Il regista, al pari dell’uomo, era l’incarnazione dell’artista clown, il funambolo da circo di cui si ammirano i virtuosismi, l’elasticità, l’assoluta indipendenza dalla forza di gravità, senza mai avvertirne, neppure per un istante, lo sforzo muscolare. Dal suo cinema emana soltanto la grazia che lo pervade, il medesimo incantamento che Federico esercitava nella vita quotidiana su chiunque incontrasse.
“Egli danza…” affermava Orson Welles nel film La ricotta di Pier Paolo Pasolini.
Il suo atletismo cerebrale era ciò che lo rendeva così diverso da tutti gli altri, così unico. Era lui la ‘festa mobile’.

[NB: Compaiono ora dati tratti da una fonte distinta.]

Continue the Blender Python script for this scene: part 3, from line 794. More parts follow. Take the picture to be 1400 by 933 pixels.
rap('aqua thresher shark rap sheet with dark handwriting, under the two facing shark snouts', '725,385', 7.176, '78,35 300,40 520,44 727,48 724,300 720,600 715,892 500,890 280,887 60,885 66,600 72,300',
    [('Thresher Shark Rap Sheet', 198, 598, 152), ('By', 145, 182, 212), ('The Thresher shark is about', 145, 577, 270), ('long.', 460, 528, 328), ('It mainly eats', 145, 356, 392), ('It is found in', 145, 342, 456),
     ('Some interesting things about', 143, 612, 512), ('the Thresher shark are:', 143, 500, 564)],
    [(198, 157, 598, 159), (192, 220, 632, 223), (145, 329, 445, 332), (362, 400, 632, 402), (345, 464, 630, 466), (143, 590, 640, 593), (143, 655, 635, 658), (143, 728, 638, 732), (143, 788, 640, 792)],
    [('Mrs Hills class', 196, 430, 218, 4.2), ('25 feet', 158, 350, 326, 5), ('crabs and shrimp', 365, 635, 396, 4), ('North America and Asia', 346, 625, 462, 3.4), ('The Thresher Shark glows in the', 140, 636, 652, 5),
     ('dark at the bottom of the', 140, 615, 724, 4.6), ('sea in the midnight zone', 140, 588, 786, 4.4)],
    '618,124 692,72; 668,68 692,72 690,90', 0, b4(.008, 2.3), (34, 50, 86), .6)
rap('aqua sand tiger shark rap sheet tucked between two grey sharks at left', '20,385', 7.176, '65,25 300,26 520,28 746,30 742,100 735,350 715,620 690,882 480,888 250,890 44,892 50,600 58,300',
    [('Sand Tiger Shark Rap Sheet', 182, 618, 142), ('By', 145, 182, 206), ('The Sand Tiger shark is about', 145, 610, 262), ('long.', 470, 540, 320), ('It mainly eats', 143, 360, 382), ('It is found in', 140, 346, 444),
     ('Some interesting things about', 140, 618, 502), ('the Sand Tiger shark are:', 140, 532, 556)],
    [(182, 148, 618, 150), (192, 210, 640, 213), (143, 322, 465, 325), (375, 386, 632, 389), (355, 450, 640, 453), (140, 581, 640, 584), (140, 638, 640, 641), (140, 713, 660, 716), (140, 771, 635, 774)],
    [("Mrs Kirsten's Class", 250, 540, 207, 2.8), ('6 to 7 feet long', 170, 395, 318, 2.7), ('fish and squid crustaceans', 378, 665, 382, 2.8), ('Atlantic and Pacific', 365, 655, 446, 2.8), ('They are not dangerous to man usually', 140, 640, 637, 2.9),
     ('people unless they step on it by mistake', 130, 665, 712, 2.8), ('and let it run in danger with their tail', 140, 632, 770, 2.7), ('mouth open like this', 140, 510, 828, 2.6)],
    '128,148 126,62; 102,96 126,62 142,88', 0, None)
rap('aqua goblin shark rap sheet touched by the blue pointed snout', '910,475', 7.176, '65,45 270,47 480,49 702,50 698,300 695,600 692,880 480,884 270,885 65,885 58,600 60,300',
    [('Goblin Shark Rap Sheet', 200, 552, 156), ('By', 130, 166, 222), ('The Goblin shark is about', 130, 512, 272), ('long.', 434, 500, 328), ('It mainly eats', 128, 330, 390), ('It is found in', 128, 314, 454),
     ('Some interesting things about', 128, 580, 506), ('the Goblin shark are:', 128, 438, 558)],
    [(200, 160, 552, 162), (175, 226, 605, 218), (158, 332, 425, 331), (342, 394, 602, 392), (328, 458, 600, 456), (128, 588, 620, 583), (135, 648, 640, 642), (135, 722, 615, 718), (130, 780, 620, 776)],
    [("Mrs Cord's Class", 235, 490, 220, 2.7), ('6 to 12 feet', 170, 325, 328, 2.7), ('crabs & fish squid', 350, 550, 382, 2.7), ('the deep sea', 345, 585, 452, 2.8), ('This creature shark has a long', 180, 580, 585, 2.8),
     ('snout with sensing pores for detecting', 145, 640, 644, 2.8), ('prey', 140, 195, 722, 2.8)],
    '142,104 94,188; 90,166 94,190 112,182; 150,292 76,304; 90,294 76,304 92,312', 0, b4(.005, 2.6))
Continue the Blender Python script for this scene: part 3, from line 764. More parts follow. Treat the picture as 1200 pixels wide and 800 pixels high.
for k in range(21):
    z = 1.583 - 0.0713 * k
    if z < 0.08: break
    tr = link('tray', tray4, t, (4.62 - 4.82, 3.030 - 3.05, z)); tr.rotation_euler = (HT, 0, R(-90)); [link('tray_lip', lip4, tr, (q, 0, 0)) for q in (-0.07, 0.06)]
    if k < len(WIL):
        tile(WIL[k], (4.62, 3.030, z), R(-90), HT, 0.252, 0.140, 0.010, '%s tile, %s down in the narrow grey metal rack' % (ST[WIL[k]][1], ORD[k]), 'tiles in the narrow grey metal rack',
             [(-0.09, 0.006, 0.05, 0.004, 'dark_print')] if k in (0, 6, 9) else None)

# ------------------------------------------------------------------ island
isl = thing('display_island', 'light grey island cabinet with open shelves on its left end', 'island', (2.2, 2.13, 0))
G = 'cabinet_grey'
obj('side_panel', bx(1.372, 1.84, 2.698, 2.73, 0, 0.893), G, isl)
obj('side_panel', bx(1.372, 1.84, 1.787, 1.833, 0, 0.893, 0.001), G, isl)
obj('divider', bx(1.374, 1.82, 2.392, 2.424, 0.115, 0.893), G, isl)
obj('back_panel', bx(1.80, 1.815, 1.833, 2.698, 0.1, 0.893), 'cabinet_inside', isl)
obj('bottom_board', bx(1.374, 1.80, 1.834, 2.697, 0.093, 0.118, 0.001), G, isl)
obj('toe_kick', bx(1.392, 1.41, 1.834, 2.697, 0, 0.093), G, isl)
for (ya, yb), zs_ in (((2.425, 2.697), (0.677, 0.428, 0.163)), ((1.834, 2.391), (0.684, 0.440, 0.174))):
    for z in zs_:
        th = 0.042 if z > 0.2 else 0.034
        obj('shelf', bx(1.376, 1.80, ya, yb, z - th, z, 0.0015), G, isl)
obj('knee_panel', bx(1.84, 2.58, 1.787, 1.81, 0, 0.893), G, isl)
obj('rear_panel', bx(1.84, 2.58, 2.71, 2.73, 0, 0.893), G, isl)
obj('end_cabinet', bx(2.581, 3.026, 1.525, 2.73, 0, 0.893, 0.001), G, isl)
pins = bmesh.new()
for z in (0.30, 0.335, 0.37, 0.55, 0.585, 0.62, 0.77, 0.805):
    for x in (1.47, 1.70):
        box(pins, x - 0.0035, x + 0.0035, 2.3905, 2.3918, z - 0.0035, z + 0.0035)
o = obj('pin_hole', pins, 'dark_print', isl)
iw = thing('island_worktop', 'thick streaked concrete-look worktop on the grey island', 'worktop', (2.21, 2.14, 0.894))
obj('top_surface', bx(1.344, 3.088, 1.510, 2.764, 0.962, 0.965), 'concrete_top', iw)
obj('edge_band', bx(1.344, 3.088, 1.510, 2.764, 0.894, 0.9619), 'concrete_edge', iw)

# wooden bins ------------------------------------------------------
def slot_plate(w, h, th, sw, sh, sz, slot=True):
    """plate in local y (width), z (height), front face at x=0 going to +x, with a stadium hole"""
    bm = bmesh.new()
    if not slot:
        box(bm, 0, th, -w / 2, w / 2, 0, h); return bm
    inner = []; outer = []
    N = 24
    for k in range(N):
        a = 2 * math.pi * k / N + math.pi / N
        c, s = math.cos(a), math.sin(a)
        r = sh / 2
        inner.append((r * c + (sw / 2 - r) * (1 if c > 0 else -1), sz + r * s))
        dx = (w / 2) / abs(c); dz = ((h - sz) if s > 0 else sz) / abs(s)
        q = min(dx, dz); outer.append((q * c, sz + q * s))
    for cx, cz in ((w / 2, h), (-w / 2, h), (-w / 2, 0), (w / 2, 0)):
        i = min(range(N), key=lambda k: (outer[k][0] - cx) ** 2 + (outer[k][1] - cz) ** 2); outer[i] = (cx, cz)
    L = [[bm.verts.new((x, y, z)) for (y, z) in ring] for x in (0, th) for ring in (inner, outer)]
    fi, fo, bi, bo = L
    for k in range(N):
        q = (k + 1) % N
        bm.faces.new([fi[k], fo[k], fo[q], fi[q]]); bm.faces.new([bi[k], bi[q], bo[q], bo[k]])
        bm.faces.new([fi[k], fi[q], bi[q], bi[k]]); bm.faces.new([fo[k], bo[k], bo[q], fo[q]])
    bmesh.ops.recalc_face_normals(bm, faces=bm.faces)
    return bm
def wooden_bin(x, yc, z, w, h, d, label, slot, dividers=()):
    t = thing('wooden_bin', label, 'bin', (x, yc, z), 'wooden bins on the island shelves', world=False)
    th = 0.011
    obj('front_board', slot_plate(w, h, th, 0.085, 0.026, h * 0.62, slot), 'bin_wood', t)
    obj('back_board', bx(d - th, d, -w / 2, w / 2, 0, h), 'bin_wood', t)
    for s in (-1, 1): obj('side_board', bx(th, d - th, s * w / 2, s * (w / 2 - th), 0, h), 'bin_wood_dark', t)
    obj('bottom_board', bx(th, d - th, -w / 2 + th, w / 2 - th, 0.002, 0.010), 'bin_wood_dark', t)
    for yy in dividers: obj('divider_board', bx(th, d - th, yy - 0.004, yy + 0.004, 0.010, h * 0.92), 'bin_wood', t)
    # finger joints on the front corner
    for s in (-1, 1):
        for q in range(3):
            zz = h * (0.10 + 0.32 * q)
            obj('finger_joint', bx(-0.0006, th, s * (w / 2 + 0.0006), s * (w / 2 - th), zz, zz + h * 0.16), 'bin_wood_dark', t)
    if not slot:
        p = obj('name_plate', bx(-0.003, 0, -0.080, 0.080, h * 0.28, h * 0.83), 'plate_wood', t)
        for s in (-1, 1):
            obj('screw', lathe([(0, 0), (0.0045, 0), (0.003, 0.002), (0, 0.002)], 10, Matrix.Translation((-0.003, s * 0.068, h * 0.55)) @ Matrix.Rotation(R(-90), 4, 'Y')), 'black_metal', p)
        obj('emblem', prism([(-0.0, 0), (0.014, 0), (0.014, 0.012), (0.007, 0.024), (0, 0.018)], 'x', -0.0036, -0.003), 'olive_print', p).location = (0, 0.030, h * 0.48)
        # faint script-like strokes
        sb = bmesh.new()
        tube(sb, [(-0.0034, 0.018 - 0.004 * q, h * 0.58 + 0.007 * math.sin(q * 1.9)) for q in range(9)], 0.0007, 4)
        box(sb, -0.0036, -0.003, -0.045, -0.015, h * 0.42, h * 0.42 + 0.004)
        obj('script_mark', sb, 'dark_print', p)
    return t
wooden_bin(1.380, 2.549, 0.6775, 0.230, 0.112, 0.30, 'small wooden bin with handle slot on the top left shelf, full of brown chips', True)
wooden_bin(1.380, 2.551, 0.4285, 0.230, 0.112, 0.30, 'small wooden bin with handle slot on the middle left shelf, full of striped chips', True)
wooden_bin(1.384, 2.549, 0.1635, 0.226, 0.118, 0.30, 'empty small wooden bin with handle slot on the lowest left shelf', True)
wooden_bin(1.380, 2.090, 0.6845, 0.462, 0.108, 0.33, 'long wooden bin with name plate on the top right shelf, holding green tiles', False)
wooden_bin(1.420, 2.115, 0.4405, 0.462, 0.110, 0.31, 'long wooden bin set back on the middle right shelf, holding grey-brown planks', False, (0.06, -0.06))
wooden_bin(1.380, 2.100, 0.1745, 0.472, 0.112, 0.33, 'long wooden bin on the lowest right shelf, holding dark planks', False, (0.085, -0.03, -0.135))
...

Con la sua uscita di scena si è creato quel vuoto di senso che il nostro cinema claudicante non riesce a colmare. E’ venuta a mancare la consuetudine con il racconto di un genio che inquadrava la realtà dentro un’ottica solo a lui conosciuta, attirandoci in un altrove fantastico e familiare in cui potevamo sconfinare a piacimento, non cessando mai di credere al miracolo della vita e al nostro imperscrutabile destino di semidei.
E se nel suo ultimo film il satellite della Terra, la Luna, viene espiantata dal cielo nell’indifferenza di un’umanità prona agli idoli di un’insolente tecnolatria, in compenso il suonatore di oboe si domanda dove vanno la note quando si smette di suonare, e Ivo Salvini disteso di pancia sotto il lettone della nonna, contempla il fuoco nel camino interrogandosi su dove si avviano le ‘monachine’ che salgono lungo la cappa. Fenomeni inspiegabili, ermetici al pari della “voce dei pozzi” che l’autore ci invita, ci esorta, ad ascoltare in quel suo ultimo film testamento:
“Eppure io credo che se ci fosse un po’ più di silenzio, se tutti facessimo un po’ di silenzio, forse qualcosa potremmo capire…”
Fellini era principalmente un anarchico che amava l’ordine. Il suo cinema è sempre rimasto fedele a quel medesimo spirito, e non si piegava a compromessi. Avverso alla stampella delle ideologie, estraneo allo strepito dei comizi, all’inautenticità delle tendenze, alle parole d’ordine, ai falsi profeti, al pensiero unico di massa, il più individualista e apolitico dei registi, armato soltanto di poesia, era anche il più impegnato nella difesa della creatura umana da ogni soggezione e tirannia. Scanzonato e imprevedibile, si esprimeva dischiudendo la porta al mistero e affidandosi alla voce dell’arte, l’unica che non poteva e non potrà essere manipolata, immutabile nel tempo.